Graphene-based nano-antennas for electromagnetic nanocommunications in the terahertz band

Nanotechnology is enabling the development of devices in a scale ranging from one to a few hundred nanometers. Coordination and information sharing among these nano-devices will lead towards the development of future nanonetworks, boosting the range of applications of nanotechnology in the biomédical, environmental and military fields. Despite the major progress in nano-device design and fabrication, it is still not clear how these atomically precise machines will communicate. Recently, the advancements in graphene-based electronics have opened the door to electromagnetic communications in the nano-scale. In this paper, a new quantum mechanical framework is used to analyze the properties of Carbon Nanotubes (CNTs) as nano-dipole antennas. For this, first the transmission line properties of CNTs are obtained using the tight-binding model as functions of the CNT length, diameter, and edge geometry.
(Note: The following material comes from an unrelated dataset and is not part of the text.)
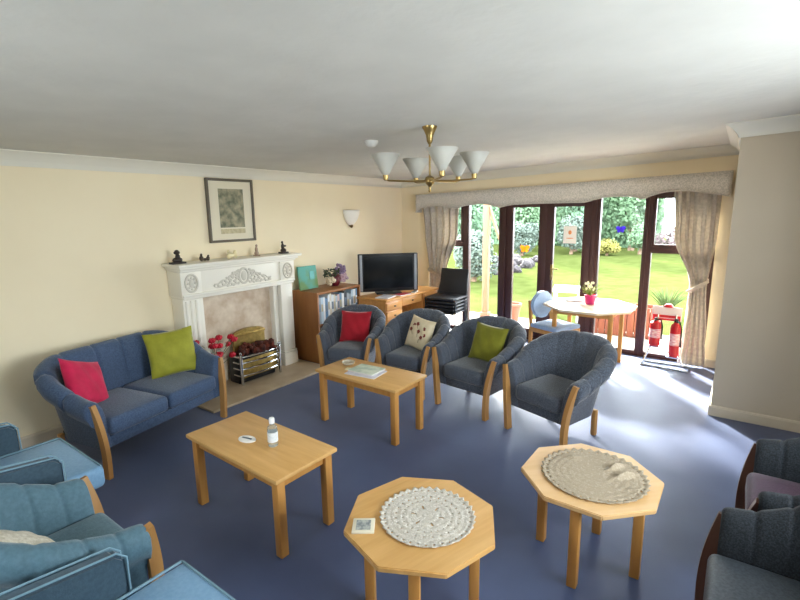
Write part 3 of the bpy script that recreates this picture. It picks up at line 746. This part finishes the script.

Then, relevant antenna parameters such as the fundamental resonant frequency and the input impedance are calculated and compared to those of a nano-patch antenna based on a Graphene Nanoribbon (GNR) with similar dimensions. The results show that for a maximum antenna size in the order of several hundred nanometers (the expected maximum size for a nano-device), both a nano-dipole and a nano-patch antenna will be able to radiate electromagnetic waves in the terahertz band (0.1–10.0 THz).